The focus is firmly on the north, where major infrastructure works are under way
The mining sector feels a little like Mark Twain at the moment — “The reports of my death are greatly exaggerated”. While many have announced the end of the mining boom, in many senses it actually has not ended.
Last year Australia exported record amounts of coal and iron ore, and we are on track to become the world’s biggest exporter of liquefied natural gas. The resources sector now employs double the number of people it did before the boom and, as a share of our economy, it is at a record postwar high of 9 per cent.
As the historian Geoffrey Blainey titled his history of Australian mining, the industry is “the rush that never ended”.
What has ended is the peak of mining investment. Commodity prices have declined substantially from their peaks and that has put many new mines on hold and mothballed older ones. People have lost their jobs, investments have been written down and some mining companies are struggling under large debts, even as their operations remain sound.
This hurts regional areas reliant on mining. Unemployment rates in parts of regional Queensland are in double digits. This lived experience exposes as myth the notion that we could shut down mining and its more than 220,000 workers could easily find jobs elsewhere.
Mining is a core part of Australian history. Every Australian schoolchild learns at least one thing about Australian history: the Eureka Stockade.

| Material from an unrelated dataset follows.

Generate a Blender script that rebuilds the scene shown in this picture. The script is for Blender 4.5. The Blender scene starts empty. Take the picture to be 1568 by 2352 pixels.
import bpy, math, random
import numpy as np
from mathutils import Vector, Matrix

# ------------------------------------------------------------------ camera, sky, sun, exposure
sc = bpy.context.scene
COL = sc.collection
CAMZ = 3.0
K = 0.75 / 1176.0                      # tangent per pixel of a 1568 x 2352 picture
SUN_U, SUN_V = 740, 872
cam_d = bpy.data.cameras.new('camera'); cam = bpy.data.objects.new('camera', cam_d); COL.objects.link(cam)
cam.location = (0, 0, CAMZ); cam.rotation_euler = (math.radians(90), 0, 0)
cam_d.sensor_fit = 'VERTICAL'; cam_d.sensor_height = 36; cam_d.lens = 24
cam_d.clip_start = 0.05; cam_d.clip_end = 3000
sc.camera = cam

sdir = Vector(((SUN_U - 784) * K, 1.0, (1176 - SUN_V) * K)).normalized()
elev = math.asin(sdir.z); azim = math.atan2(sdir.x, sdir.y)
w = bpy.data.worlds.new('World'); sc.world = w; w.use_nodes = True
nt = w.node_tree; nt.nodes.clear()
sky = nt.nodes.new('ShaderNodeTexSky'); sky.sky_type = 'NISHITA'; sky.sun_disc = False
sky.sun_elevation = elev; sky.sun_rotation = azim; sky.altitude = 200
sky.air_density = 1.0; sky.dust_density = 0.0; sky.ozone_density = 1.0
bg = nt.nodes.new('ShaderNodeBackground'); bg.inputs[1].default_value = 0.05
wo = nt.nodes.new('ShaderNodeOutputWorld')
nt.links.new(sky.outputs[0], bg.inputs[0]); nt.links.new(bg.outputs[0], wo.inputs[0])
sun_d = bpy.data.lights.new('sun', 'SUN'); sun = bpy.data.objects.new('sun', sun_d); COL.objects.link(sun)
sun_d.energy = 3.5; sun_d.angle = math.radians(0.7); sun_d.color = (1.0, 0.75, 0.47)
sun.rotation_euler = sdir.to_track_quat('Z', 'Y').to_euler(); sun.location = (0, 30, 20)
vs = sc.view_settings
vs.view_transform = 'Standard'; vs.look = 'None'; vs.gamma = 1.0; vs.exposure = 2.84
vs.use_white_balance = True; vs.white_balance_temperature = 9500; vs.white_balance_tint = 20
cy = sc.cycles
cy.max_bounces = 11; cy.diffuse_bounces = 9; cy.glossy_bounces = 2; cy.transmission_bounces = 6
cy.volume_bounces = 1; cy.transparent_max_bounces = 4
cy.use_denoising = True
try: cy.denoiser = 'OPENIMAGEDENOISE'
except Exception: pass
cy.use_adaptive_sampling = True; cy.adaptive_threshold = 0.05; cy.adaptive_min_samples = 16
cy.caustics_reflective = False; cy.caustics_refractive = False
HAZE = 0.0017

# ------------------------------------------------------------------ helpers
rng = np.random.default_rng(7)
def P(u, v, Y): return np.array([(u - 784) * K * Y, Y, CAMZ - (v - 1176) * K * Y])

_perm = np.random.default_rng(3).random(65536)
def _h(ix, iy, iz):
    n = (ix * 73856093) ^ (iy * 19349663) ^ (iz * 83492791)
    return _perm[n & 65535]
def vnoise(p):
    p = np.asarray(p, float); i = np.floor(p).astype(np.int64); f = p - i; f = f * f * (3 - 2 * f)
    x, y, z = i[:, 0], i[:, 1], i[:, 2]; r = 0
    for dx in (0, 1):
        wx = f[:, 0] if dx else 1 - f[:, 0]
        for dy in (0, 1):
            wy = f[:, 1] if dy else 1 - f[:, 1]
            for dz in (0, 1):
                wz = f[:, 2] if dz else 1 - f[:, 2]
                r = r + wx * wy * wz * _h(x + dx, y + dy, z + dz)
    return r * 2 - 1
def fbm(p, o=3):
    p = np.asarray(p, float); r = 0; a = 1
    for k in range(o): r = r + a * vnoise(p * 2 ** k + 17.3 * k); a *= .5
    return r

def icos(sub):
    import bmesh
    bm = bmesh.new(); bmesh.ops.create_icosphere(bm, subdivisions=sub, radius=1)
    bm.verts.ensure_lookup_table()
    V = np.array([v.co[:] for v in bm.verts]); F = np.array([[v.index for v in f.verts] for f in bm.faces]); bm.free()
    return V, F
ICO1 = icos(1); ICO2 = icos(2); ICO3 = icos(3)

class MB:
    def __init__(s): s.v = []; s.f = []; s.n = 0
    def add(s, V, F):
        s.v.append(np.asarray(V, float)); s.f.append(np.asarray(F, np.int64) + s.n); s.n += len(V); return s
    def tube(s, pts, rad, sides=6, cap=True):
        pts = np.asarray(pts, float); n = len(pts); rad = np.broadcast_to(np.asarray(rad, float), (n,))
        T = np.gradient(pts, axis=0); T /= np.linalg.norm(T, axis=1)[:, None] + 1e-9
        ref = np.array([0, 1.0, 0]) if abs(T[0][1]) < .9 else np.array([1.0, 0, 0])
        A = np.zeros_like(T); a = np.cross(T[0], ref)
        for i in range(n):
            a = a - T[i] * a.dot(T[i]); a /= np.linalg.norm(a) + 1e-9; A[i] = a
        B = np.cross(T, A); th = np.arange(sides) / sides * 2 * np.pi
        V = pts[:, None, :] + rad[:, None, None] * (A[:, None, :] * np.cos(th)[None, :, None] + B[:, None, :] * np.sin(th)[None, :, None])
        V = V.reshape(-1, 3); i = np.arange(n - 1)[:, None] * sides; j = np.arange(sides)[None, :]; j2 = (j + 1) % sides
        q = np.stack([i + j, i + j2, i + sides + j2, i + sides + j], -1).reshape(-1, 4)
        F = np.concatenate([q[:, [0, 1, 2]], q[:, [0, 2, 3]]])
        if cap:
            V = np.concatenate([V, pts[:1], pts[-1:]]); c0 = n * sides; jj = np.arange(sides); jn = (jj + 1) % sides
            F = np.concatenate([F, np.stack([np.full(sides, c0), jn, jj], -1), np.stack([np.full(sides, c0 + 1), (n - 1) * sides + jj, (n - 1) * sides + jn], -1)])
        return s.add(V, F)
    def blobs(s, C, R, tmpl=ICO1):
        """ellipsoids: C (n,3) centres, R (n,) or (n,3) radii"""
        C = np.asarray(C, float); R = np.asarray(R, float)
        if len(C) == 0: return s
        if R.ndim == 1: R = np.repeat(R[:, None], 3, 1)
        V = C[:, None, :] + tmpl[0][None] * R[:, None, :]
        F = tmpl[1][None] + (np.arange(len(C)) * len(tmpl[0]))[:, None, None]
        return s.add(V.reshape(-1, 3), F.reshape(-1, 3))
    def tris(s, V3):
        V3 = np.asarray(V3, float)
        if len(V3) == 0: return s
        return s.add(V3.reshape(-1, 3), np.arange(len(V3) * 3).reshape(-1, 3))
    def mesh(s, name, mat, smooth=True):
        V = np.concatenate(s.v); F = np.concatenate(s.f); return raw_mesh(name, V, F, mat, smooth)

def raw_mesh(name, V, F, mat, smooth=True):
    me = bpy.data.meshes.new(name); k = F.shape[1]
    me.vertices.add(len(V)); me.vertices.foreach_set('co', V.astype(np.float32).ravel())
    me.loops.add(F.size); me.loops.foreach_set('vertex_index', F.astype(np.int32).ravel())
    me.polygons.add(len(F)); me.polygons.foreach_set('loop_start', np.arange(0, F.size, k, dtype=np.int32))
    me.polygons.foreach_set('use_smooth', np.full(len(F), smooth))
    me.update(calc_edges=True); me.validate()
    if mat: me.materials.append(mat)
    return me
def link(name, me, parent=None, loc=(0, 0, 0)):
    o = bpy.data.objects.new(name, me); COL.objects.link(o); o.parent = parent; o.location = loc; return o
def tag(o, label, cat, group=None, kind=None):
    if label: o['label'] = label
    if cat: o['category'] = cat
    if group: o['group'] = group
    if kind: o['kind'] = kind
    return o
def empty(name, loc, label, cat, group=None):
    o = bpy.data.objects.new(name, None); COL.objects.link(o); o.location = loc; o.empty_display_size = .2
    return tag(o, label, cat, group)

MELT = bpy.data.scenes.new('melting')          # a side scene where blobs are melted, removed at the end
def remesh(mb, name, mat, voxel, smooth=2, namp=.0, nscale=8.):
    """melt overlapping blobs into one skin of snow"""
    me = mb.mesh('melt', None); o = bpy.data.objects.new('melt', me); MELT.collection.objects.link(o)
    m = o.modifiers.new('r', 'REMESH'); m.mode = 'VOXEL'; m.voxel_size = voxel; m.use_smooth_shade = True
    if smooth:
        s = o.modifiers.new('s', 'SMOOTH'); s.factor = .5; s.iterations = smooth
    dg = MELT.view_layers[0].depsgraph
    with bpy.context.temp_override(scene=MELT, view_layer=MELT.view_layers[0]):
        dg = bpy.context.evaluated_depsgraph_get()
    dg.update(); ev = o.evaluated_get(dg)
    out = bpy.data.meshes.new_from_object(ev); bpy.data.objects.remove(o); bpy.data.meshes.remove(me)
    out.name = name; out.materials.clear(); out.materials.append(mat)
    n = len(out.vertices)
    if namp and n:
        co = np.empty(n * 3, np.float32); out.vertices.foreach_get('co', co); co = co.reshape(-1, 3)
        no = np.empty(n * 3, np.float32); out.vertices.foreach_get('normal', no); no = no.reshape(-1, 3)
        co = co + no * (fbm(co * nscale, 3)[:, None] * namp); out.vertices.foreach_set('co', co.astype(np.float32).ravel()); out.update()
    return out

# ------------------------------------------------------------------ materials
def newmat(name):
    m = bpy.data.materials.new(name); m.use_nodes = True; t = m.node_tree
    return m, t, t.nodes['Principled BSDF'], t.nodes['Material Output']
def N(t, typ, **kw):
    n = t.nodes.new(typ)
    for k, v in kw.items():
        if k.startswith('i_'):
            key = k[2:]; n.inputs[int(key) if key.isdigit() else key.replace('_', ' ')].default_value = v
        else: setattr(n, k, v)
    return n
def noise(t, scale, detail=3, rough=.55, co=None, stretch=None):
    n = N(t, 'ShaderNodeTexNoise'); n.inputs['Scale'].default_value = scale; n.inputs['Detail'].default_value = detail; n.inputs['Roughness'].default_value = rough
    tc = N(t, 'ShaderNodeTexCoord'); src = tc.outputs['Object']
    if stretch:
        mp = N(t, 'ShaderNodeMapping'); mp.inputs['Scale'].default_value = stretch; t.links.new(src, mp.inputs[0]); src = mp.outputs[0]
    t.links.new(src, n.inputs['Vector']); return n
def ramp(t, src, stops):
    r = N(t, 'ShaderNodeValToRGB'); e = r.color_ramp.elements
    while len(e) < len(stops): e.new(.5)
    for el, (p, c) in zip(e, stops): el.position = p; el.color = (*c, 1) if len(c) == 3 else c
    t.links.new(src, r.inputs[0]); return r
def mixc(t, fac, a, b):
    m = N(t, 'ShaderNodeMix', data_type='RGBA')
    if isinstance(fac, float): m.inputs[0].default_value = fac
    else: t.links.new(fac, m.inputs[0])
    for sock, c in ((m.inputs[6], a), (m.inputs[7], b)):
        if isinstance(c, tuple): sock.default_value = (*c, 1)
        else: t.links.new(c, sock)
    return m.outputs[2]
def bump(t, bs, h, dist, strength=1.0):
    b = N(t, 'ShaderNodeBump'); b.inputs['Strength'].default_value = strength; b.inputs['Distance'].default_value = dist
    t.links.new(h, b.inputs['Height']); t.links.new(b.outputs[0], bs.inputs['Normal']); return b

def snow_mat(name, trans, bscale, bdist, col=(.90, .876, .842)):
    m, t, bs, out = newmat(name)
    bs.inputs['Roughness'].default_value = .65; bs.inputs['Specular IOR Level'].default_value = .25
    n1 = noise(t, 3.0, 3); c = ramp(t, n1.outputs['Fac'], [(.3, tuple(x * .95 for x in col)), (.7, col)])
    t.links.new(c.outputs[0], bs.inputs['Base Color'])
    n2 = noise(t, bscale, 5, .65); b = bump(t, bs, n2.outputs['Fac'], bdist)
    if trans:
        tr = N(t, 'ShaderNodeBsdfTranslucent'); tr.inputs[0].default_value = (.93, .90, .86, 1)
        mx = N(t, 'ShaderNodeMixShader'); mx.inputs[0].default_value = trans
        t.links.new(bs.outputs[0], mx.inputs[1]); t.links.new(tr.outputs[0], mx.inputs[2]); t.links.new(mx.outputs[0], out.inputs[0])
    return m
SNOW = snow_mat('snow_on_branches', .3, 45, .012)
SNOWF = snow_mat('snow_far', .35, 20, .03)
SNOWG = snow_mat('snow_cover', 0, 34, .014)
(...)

The gold rushes of the 1850s changed Australia. In the 10 years after 1850, Victoria’s population grew fivefold and, from 1860 to 1880, Australia’s population doubled. Melburnians may not feel the same connection to the mining sector today, but living in Melbourne and calling for the end of the mining sector is a bit like hoping your parents never got married. As Marty McFly discovered in Back to the Future, that’s a dangerous wish to make.
The gold rush developed our nation, not just Victoria. Rich and powerful political figures in Melbourne, such as William Stawell, wanted to expand Victoria’s power. On the back of the gold rushes, the Burke and Wills expedition was financed not just for scientific purposes but to explore, settle and potentially annex parts of north Queensland for Victoria. Thankfully they failed in that latter aim or else Queensland may be playing AFL not rugby league, and we probably would not have won 10 of the past 11 State of Origins.
Australia has just been through the biggest mining boom since the gold rushes. We must use this opportunity to grow our nation once again. That is why the federal government has an agenda to develop our north, including the areas that now often bear the names of Australia’s most famous explorers.
We are investing $700 million in northern roads, including a son of the Menzies-era beef roads program, $200m for new dams and a $5 billion bank to help provide low-cost development finance.
The resources sector will continue to play an important role in northern development too. A large Indian company, Adani, has plans to open the first mine in Queensland’s Galilee Basin. The Galilee has high-quality thermal coal reserves and it will be the first time a new coal basin has opened up in Australia for 40 years.
If the mine goes ahead, it will help develop a genuine frontier of our nation. As so much of Australia’s history shows, new mines are often the foundation stone for what turn into diverse centres. Just look at Cairns, Rockhampton, Melbourne, Kalgoorlie, Ballarat and Bendigo.
Now is also the time to start looking for new mineral resources. The government is investing $100m towards an Exploring for the Future fund that will boost exploration investment, assess our groundwater resources and analyse the salinity risks in future agricultural areas.
While there is a downturn in exploration from private companies, now is the perfect time for the government to ramp up its role in mapping Australia’s resources.
The mining sector will continue to thrive, in part thanks to its record of innovation. Australian mining is a world leader and the pressures of the past few years have brought out the best in the industry. Labour productivity over the past year is up more than 20 per cent. The Queensland coal industry now exports 2800 tonnes a person, up 170 per cent in just four years.
Mining is part of our collective history. It has driven so much of the economics and politics of our present and it will continue to play a hugely important role in Australia’s future.
Matt Canavan is Minister for Resources and Northern Australia.